Senator Neville T Bonner, throwing boomerang

Senator Neville Bonner, throwing a boomerang, 1971
National Library of Australia


Following the 1967 referendum that recognised Aboriginal people as Australian citizens, Bonner decided it was time to enter politics and joined the Liberal Party the next day. When he was selected to fill a Liberal Senate vacancy in 1971, Bonner proudly became the first Indigenous member of parliament in Australian history. The press were ready with their cameras when he followed his maiden speech with a boomerang throwing display on the lawns of Parliament House.

For the first time in the history of this country there was an Aboriginal voice in the parliament and that gave me an enormous feeling of overwhelming responsibility. I made people aware, the lawmakers in this country, I made them aware of Indigenous people. I think that was an achievement.
Neville Bonner

In Bonner’s position as Senator, he often found himself wedged between the conflicting views of a conservative Queensland state government and the changing attitudes of the Commonwealth. These tensions were present throughout his political career and, on issues related to Indigenous affairs, he often faced the harshest criticism from those he set out to represent.

Each time Bonner crossed the floor he was wearing his favourite R.M Williams boots. He defied the parliament’s strict dress code by wearing these in the Senate chambers.

Bonner became a highly respected parliamentary figure during his twelve years as Senator. Always one to stand up for what he believed, he crossed the floor many times to vote against his own party. Bonner resigned from the Liberal Party in 1983 after he was dropped from a winnable position on the Senate election ticket.

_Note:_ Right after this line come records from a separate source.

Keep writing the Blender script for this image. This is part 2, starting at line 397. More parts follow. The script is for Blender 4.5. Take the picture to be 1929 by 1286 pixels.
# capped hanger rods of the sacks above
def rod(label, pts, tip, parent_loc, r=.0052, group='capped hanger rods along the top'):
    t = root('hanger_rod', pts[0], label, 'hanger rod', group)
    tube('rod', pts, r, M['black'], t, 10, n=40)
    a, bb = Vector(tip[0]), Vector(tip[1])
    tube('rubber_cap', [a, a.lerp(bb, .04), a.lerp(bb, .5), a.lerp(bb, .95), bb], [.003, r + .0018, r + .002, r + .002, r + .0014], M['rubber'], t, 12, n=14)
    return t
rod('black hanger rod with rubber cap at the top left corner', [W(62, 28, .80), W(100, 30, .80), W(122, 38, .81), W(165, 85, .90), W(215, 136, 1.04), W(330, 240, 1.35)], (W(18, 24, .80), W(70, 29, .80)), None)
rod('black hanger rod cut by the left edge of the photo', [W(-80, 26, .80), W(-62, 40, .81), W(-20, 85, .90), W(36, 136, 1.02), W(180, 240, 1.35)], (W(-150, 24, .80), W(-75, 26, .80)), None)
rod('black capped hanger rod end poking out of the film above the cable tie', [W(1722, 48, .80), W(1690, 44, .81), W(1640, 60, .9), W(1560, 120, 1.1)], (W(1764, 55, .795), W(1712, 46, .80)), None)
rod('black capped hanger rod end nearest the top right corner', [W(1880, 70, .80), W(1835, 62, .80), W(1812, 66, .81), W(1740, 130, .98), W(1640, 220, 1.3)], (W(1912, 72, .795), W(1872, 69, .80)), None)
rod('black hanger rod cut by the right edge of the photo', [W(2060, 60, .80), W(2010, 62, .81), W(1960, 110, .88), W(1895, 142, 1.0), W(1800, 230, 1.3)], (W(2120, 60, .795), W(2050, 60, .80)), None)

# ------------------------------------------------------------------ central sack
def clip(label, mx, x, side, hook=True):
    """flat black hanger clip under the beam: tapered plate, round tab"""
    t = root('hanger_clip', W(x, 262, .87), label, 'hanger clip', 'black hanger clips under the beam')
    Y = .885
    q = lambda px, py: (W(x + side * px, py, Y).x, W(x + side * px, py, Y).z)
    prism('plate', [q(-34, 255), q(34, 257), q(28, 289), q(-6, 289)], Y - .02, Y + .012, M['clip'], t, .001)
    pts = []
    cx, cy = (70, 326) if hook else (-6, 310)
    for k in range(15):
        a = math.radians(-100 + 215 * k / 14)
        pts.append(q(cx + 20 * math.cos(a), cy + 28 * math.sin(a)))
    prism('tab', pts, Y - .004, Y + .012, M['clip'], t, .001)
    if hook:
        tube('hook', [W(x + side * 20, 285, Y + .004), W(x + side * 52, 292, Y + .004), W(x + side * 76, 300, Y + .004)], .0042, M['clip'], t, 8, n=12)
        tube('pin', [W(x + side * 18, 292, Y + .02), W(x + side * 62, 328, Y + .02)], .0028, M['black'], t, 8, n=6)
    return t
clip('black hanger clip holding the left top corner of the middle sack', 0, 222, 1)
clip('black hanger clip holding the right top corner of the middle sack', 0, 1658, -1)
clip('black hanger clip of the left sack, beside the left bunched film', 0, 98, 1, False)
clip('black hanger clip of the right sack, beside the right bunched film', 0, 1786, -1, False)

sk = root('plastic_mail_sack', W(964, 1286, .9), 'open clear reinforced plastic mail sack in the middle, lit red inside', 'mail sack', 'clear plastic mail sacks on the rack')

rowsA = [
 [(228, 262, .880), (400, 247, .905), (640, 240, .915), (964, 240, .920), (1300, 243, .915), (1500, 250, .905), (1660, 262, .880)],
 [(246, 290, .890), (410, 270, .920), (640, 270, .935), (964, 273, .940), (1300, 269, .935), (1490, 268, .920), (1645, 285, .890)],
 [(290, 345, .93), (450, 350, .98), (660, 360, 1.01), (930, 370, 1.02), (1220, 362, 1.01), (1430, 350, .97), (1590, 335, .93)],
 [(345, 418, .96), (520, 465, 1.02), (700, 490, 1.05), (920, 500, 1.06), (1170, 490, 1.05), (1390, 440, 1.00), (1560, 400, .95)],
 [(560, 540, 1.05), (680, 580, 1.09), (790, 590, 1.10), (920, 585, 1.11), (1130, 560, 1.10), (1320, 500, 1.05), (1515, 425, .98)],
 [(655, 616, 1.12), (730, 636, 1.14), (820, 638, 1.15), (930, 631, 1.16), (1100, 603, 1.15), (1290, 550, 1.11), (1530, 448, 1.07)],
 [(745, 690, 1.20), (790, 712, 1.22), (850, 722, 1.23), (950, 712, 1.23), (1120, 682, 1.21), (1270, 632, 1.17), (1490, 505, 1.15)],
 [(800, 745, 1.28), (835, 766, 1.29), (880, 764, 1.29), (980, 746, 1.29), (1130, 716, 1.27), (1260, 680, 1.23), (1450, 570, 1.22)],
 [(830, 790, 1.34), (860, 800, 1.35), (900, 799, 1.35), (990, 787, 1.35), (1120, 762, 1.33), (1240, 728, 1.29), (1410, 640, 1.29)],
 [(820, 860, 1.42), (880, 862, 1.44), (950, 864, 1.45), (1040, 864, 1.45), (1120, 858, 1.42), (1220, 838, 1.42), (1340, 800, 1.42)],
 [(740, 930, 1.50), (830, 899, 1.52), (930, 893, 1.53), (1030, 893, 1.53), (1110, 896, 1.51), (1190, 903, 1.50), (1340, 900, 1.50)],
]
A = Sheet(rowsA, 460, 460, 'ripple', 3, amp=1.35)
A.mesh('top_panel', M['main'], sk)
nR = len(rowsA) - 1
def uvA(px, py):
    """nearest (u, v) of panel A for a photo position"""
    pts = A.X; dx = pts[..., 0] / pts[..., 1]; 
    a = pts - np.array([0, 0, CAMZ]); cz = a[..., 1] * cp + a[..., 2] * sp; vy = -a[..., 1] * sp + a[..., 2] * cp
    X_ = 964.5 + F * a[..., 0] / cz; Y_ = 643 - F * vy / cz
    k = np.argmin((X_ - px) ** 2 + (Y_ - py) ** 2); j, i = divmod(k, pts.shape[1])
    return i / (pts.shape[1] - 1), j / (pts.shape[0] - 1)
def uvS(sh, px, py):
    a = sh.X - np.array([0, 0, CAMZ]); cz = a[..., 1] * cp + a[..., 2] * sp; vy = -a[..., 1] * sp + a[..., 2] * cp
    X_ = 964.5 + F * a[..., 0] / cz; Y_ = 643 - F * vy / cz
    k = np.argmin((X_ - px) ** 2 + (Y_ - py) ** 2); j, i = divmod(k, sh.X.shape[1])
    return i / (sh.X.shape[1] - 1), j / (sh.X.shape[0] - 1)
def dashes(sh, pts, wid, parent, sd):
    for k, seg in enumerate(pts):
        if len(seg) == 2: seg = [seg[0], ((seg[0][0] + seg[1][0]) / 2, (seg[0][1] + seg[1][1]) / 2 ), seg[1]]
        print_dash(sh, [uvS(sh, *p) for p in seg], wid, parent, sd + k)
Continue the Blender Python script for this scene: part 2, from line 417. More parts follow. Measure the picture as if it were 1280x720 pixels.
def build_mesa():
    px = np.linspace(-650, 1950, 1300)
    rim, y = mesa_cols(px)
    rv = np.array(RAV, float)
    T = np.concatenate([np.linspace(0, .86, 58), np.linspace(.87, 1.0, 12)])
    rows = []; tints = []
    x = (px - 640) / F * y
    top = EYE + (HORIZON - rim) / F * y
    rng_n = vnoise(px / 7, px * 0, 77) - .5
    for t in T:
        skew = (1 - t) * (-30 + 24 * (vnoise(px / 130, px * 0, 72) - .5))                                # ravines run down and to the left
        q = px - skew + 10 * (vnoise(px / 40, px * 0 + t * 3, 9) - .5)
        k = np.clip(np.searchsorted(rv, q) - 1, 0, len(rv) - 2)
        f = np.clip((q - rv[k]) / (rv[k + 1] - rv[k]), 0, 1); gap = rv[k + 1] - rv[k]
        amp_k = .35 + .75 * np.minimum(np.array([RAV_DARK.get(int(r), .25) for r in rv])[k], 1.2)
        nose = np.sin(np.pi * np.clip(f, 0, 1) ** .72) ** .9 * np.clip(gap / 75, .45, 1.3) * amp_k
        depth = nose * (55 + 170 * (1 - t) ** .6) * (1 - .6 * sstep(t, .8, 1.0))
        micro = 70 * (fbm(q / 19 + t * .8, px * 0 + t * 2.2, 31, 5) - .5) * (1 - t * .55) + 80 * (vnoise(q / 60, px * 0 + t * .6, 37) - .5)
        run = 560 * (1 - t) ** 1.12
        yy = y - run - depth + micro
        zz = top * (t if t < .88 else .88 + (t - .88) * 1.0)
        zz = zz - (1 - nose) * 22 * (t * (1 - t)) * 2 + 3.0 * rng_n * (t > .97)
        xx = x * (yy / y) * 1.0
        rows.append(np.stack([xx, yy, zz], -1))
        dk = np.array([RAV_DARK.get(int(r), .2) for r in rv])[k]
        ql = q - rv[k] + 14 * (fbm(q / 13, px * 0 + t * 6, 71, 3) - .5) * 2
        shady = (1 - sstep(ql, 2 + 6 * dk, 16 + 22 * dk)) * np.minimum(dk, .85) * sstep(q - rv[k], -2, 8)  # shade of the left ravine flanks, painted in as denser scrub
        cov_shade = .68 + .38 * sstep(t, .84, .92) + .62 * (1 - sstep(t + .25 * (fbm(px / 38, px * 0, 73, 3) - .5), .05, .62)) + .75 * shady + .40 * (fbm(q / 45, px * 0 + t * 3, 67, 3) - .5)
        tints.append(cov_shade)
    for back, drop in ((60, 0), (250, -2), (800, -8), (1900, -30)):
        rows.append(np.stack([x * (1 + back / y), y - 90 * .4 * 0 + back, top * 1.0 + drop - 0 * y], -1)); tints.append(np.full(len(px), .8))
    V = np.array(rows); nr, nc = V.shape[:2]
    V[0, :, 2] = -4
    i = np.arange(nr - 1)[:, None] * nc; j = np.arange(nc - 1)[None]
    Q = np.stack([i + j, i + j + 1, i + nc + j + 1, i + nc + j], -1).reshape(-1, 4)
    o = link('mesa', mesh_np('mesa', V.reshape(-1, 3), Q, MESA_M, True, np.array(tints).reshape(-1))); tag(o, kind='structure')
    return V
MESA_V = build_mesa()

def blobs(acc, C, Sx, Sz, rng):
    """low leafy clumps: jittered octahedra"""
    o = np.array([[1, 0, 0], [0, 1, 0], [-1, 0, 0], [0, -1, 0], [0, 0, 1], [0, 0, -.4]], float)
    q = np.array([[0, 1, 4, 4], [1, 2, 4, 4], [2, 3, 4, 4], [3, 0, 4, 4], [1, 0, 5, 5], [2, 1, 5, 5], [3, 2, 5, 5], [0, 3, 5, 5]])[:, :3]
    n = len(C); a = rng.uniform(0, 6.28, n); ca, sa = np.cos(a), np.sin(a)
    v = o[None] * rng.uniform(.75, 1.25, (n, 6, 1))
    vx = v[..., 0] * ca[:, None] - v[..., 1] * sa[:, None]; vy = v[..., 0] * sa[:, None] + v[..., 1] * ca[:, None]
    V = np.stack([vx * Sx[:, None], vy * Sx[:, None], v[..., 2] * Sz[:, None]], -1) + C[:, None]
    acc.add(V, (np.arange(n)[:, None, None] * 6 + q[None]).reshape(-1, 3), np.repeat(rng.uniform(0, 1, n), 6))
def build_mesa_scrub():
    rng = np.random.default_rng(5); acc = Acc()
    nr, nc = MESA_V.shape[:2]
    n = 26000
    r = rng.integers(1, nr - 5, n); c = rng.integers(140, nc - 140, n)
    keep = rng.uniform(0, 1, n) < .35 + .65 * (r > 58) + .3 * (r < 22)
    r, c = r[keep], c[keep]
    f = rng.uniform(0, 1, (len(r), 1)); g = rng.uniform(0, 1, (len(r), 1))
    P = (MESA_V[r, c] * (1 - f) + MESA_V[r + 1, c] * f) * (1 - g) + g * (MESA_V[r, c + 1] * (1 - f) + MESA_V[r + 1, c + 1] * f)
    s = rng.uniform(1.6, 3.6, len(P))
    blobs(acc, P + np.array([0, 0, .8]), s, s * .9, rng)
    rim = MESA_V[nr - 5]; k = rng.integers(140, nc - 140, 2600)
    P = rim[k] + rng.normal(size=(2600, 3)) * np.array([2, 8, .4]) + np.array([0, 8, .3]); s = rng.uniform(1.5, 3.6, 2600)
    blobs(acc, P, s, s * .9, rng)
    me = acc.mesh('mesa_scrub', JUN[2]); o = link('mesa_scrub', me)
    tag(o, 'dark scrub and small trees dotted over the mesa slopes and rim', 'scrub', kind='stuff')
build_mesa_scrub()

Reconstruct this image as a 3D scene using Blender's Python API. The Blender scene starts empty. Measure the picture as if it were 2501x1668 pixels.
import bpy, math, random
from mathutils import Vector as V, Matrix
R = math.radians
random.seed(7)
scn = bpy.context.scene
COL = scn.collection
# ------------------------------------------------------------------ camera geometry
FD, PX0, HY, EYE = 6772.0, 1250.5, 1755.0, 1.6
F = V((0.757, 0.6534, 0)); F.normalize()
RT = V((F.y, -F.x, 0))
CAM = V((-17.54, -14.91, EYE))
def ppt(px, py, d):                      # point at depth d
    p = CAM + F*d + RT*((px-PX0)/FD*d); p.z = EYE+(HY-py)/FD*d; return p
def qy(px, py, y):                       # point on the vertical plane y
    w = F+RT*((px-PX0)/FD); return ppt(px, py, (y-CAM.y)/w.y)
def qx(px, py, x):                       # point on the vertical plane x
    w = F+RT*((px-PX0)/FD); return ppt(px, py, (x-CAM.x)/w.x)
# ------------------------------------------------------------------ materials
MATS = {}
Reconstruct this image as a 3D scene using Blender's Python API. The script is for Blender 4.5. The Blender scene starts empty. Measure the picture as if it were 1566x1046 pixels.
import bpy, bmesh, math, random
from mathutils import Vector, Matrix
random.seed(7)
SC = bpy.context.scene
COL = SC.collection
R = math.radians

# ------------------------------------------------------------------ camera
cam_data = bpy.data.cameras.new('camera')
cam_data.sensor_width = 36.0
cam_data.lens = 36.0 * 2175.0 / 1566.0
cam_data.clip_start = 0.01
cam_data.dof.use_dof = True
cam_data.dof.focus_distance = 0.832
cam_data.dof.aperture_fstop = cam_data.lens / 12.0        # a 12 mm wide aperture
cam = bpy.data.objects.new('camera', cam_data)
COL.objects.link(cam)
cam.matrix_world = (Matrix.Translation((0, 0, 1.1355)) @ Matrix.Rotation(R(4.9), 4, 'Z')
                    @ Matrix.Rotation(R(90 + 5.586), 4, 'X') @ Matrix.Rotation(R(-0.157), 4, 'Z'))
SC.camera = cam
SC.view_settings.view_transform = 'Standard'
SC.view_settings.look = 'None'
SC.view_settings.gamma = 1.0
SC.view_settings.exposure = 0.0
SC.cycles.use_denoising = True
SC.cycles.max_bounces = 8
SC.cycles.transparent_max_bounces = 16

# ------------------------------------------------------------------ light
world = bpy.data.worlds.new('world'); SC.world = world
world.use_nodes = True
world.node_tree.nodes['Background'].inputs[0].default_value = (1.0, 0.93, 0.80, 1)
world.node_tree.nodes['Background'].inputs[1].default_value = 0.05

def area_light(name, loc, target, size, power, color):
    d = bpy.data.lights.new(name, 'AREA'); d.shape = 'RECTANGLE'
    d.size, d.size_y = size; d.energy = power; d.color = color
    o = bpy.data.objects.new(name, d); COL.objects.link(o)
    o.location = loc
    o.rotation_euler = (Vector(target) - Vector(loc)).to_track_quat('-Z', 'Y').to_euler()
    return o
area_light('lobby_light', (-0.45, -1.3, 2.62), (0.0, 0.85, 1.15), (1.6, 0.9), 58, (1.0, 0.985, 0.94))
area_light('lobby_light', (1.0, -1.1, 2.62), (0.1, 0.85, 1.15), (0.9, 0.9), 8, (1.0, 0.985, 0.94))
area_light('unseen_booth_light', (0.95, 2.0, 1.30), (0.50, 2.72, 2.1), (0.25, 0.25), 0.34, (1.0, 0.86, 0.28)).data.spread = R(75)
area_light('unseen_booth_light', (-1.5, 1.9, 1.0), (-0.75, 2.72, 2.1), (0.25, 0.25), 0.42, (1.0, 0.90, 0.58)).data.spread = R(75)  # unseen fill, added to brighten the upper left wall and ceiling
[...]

He went on to run as an independent, but narrowly missed re-election.

Neville Bonner was named Australian of the Year in 1979 and for the next twenty years, he continued to be a strong advocate for Indigenous rights. Following his death in 1999, Senator Robert Hill paid tribute to this “remarkable man” saying,

Senator Robert Hill expressed his condolences in the Senate following the death of Neville Bonner on 5 February 1999.


his life was a lesson to us all: the way he overcame personal adversity; the inspiration he offered to all who refused to be shackled by disadvantage; the guidance he offered on values, in particular tolerance and compassion; and the way in which he accepted disappoints without bitterness.